#### The problem:
Take the material and output all of it exactly.

####################

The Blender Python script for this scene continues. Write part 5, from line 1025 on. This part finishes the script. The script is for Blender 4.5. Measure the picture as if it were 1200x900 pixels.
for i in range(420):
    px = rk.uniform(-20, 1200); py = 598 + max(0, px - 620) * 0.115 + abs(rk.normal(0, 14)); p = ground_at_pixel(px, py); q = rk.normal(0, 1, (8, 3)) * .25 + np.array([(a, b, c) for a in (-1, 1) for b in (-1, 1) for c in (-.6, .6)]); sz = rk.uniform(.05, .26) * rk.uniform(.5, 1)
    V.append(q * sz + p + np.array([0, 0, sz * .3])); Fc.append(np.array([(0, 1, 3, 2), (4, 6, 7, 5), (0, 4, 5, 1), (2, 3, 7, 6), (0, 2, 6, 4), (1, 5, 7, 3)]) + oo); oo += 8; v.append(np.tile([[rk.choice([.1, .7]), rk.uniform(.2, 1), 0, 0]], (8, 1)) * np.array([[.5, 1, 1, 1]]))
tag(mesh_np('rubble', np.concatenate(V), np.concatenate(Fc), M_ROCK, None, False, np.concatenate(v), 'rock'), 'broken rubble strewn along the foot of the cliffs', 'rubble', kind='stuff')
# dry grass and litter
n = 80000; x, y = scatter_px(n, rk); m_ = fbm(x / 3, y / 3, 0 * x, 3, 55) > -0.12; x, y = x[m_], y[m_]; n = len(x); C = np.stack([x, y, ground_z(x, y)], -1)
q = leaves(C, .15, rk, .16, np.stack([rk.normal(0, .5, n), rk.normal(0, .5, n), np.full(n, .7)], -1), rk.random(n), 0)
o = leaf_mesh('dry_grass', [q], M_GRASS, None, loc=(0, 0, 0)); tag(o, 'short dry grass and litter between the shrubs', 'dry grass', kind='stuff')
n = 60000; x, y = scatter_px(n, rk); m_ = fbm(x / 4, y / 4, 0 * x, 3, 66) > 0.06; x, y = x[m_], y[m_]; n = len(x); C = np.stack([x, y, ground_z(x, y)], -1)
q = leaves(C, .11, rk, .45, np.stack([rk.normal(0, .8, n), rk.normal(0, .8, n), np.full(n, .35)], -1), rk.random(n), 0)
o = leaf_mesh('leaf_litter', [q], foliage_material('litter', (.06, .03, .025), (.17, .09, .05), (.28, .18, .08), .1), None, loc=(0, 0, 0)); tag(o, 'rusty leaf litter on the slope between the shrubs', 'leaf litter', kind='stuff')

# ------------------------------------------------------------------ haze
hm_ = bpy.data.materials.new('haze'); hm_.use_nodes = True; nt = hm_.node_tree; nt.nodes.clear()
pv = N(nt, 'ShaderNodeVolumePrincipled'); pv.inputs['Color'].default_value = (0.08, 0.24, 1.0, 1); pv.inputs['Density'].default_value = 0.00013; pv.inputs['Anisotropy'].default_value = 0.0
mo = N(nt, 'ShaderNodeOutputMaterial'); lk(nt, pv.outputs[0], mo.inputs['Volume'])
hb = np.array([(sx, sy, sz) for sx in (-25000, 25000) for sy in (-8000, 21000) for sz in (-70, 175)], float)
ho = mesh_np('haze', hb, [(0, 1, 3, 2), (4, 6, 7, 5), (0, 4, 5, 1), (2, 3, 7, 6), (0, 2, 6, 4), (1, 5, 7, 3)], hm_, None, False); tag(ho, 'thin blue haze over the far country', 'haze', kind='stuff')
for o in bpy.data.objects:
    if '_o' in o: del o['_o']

####################

#### Reply:
The Blender Python script for this scene continues. Write part 5, from line 1025 on. This part finishes the script. The script is for Blender 4.5. Measure the picture as if it were 1200x900 pixels.
for i in range(420):
    px = rk.uniform(-20, 1200); py = 598 + max(0, px - 620) * 0.115 + abs(rk.normal(0, 14)); p = ground_at_pixel(px, py); q = rk.normal(0, 1, (8, 3)) * .25 + np.array([(a, b, c) for a in (-1, 1) for b in (-1, 1) for c in (-.6, .6)]); sz = rk.uniform(.05, .26) * rk.uniform(.5, 1)
    V.append(q * sz + p + np.array([0, 0, sz * .3])); Fc.append(np.array([(0, 1, 3, 2), (4, 6, 7, 5), (0, 4, 5, 1), (2, 3, 7, 6), (0, 2, 6, 4), (1, 5, 7, 3)]) + oo); oo += 8; v.append(np.tile([[rk.choice([.1, .7]), rk.uniform(.2, 1), 0, 0]], (8, 1)) * np.array([[.5, 1, 1, 1]]))
tag(mesh_np('rubble', np.concatenate(V), np.concatenate(Fc), M_ROCK, None, False, np.concatenate(v), 'rock'), 'broken rubble strewn along the foot of the cliffs', 'rubble', kind='stuff')
# dry grass and litter
n = 80000; x, y = scatter_px(n, rk); m_ = fbm(x / 3, y / 3, 0 * x, 3, 55) > -0.12; x, y = x[m_], y[m_]; n = len(x); C = np.stack([x, y, ground_z(x, y)], -1)
q = leaves(C, .15, rk, .16, np.stack([rk.normal(0, .5, n), rk.normal(0, .5, n), np.full(n, .7)], -1), rk.random(n), 0)
o = leaf_mesh('dry_grass', [q], M_GRASS, None, loc=(0, 0, 0)); tag(o, 'short dry grass and litter between the shrubs', 'dry grass', kind='stuff')
n = 60000; x, y = scatter_px(n, rk); m_ = fbm(x / 4, y / 4, 0 * x, 3, 66) > 0.06; x, y = x[m_], y[m_]; n = len(x); C = np.stack([x, y, ground_z(x, y)], -1)
q = leaves(C, .11, rk, .45, np.stack([rk.normal(0, .8, n), rk.normal(0, .8, n), np.full(n, .35)], -1), rk.random(n), 0)
o = leaf_mesh('leaf_litter', [q], foliage_material('litter', (.06, .03, .025), (.17, .09, .05), (.28, .18, .08), .1), None, loc=(0, 0, 0)); tag(o, 'rusty leaf litter on the slope between the shrubs', 'leaf litter', kind='stuff')

# ------------------------------------------------------------------ haze
hm_ = bpy.data.materials.new('haze'); hm_.use_nodes = True; nt = hm_.node_tree; nt.nodes.clear()
pv = N(nt, 'ShaderNodeVolumePrincipled'); pv.inputs['Color'].default_value = (0.08, 0.24, 1.0, 1); pv.inputs['Density'].default_value = 0.00013; pv.inputs['Anisotropy'].default_value = 0.0
mo = N(nt, 'ShaderNodeOutputMaterial'); lk(nt, pv.outputs[0], mo.inputs['Volume'])
hb = np.array([(sx, sy, sz) for sx in (-25000, 25000) for sy in (-8000, 21000) for sz in (-70, 175)], float)
ho = mesh_np('haze', hb, [(0, 1, 3, 2), (4, 6, 7, 5), (0, 4, 5, 1), (2, 3, 7, 6), (0, 2, 6, 4), (1, 5, 7, 3)], hm_, None, False); tag(ho, 'thin blue haze over the far country', 'haze', kind='stuff')
for o in bpy.data.objects:
    if '_o' in o: del o['_o']